It's like a parade of train wrecks.
so apparently we got drunk enough at the reception to rip the center pieces apart and use the flower vases as "fancy glasses"
she peed. on the sidewalk. it is 2 pm. Help.
Well, it was good.. One step forward for my vaj.. One giant leap backwards for my integrity.
He explained how that handle got into our fridge. I think i'm going to stick with my original assumption that the vodka gods want me to drink more vodka.
Look at my eyebrows in this pic! We deffo need to go back to that waxing place.
You have a cock in one hand and a shot in the other. Your eyebrows are not the topic in need of discussion.
We had to go to his parents last night for dinner & ended up having a quickie in the bathroom while everyone else was outside smoking.. This is why we have a successful marriage.
dude, im taking a shit and i just realized it's his MOM in the shower not him...oh fuck
She can't even plan ahead to have toilet paper for her next shit
Oh. So it is a cult
Basically. But a nice cult.
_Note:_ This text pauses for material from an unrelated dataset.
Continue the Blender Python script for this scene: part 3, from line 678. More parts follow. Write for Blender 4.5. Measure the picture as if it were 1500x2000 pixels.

They eat muffins and talk about fundraising.
my one night stand just gave me money "to buy a better vibrator" tis the season
I will pay you in sex, beer and popcorn if you will come fold my clothes for me.
Add free use of your panini press and its a deal.
Deal.
I went to steal condoms from your room and all I could find was chik fil a sauce
Look idk the rules and regulations of our freindship...but I need you to carry me to my car.
I’m going down on him like an Oompah Loompah on roller skates.